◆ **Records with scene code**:
────

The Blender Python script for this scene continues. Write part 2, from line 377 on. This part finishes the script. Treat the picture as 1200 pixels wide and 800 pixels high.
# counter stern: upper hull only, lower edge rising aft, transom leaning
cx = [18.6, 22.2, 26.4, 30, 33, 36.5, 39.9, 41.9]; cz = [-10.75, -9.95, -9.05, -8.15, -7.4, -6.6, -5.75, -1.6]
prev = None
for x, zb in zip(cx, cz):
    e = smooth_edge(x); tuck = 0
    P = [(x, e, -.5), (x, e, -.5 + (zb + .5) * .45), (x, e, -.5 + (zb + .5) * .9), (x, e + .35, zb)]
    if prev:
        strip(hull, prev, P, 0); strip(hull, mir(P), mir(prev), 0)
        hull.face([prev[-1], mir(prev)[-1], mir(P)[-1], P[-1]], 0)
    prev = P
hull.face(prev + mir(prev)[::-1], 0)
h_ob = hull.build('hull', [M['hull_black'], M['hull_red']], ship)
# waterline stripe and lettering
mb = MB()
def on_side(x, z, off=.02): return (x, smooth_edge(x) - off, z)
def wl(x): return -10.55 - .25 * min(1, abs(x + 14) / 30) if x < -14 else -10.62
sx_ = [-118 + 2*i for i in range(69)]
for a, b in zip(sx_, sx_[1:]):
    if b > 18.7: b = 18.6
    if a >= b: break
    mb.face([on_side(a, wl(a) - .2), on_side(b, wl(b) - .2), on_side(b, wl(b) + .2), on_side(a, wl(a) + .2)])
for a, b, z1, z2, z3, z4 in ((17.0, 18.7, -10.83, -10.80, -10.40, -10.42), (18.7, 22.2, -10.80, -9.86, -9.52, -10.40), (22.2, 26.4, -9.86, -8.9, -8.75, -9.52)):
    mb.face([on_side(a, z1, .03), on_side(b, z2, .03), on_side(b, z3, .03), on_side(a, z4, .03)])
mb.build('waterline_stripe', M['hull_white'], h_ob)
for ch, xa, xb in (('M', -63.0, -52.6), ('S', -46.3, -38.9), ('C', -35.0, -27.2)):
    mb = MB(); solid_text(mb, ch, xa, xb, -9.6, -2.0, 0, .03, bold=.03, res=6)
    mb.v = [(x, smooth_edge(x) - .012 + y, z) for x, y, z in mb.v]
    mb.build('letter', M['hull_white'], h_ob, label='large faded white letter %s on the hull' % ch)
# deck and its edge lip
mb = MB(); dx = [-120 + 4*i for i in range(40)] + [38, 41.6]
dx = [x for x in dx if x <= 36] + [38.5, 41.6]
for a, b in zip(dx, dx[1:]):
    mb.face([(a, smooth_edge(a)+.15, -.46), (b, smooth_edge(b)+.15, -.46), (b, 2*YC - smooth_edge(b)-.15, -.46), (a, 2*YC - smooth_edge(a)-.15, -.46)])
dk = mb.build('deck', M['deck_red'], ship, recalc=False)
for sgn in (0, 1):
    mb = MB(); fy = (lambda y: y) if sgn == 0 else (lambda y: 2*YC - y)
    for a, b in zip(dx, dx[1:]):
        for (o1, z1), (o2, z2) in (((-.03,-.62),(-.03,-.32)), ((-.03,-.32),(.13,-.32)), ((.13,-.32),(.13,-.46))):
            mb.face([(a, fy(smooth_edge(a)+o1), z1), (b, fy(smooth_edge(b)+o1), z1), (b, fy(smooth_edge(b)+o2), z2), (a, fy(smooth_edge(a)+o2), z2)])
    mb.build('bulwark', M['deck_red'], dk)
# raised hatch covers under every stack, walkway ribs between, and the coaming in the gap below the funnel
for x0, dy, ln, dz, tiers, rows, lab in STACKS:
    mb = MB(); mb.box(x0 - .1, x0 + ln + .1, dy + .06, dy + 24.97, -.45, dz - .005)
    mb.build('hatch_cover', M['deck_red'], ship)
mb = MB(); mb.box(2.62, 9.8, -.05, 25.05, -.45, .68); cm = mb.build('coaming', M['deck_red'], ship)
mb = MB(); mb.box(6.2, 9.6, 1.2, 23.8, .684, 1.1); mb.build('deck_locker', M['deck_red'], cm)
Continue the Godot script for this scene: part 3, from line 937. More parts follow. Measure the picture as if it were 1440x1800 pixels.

────

◆ **WHAT YOU SHOULD DO**: Quote the entire listing above exactly.

◆ **ANSWER IN FULL**:
The Blender Python script for this scene continues. Write part 2, from line 377 on. This part finishes the script. Treat the picture as 1200 pixels wide and 800 pixels high.
# counter stern: upper hull only, lower edge rising aft, transom leaning
cx = [18.6, 22.2, 26.4, 30, 33, 36.5, 39.9, 41.9]; cz = [-10.75, -9.95, -9.05, -8.15, -7.4, -6.6, -5.75, -1.6]
prev = None
for x, zb in zip(cx, cz):
    e = smooth_edge(x); tuck = 0
    P = [(x, e, -.5), (x, e, -.5 + (zb + .5) * .45), (x, e, -.5 + (zb + .5) * .9), (x, e + .35, zb)]
    if prev:
        strip(hull, prev, P, 0); strip(hull, mir(P), mir(prev), 0)
        hull.face([prev[-1], mir(prev)[-1], mir(P)[-1], P[-1]], 0)
    prev = P
hull.face(prev + mir(prev)[::-1], 0)
h_ob = hull.build('hull', [M['hull_black'], M['hull_red']], ship)
# waterline stripe and lettering
mb = MB()
def on_side(x, z, off=.02): return (x, smooth_edge(x) - off, z)
def wl(x): return -10.55 - .25 * min(1, abs(x + 14) / 30) if x < -14 else -10.62
sx_ = [-118 + 2*i for i in range(69)]
for a, b in zip(sx_, sx_[1:]):
    if b > 18.7: b = 18.6
    if a >= b: break
    mb.face([on_side(a, wl(a) - .2), on_side(b, wl(b) - .2), on_side(b, wl(b) + .2), on_side(a, wl(a) + .2)])
for a, b, z1, z2, z3, z4 in ((17.0, 18.7, -10.83, -10.80, -10.40, -10.42), (18.7, 22.2, -10.80, -9.86, -9.52, -10.40), (22.2, 26.4, -9.86, -8.9, -8.75, -9.52)):
    mb.face([on_side(a, z1, .03), on_side(b, z2, .03), on_side(b, z3, .03), on_side(a, z4, .03)])
mb.build('waterline_stripe', M['hull_white'], h_ob)
for ch, xa, xb in (('M', -63.0, -52.6), ('S', -46.3, -38.9), ('C', -35.0, -27.2)):
    mb = MB(); solid_text(mb, ch, xa, xb, -9.6, -2.0, 0, .03, bold=.03, res=6)
    mb.v = [(x, smooth_edge(x) - .012 + y, z) for x, y, z in mb.v]
    mb.build('letter', M['hull_white'], h_ob, label='large faded white letter %s on the hull' % ch)
# deck and its edge lip
mb = MB(); dx = [-120 + 4*i for i in range(40)] + [38, 41.6]
dx = [x for x in dx if x <= 36] + [38.5, 41.6]
for a, b in zip(dx, dx[1:]):
    mb.face([(a, smooth_edge(a)+.15, -.46), (b, smooth_edge(b)+.15, -.46), (b, 2*YC - smooth_edge(b)-.15, -.46), (a, 2*YC - smooth_edge(a)-.15, -.46)])
dk = mb.build('deck', M['deck_red'], ship, recalc=False)
for sgn in (0, 1):
    mb = MB(); fy = (lambda y: y) if sgn == 0 else (lambda y: 2*YC - y)
    for a, b in zip(dx, dx[1:]):
        for (o1, z1), (o2, z2) in (((-.03,-.62),(-.03,-.32)), ((-.03,-.32),(.13,-.32)), ((.13,-.32),(.13,-.46))):
            mb.face([(a, fy(smooth_edge(a)+o1), z1), (b, fy(smooth_edge(b)+o1), z1), (b, fy(smooth_edge(b)+o2), z2), (a, fy(smooth_edge(a)+o2), z2)])
    mb.build('bulwark', M['deck_red'], dk)
# raised hatch covers under every stack, walkway ribs between, and the coaming in the gap below the funnel
for x0, dy, ln, dz, tiers, rows, lab in STACKS:
    mb = MB(); mb.box(x0 - .1, x0 + ln + .1, dy + .06, dy + 24.97, -.45, dz - .005)
    mb.build('hatch_cover', M['deck_red'], ship)
mb = MB(); mb.box(2.62, 9.8, -.05, 25.05, -.45, .68); cm = mb.build('coaming', M['deck_red'], ship)
mb = MB(); mb.box(6.2, 9.6, 1.2, 23.8, .684, 1.1); mb.build('deck_locker', M['deck_red'], cm)
Continue the Godot script for this scene: part 3, from line 937. More parts follow. Measure the picture as if it were 1440x1800 pixels.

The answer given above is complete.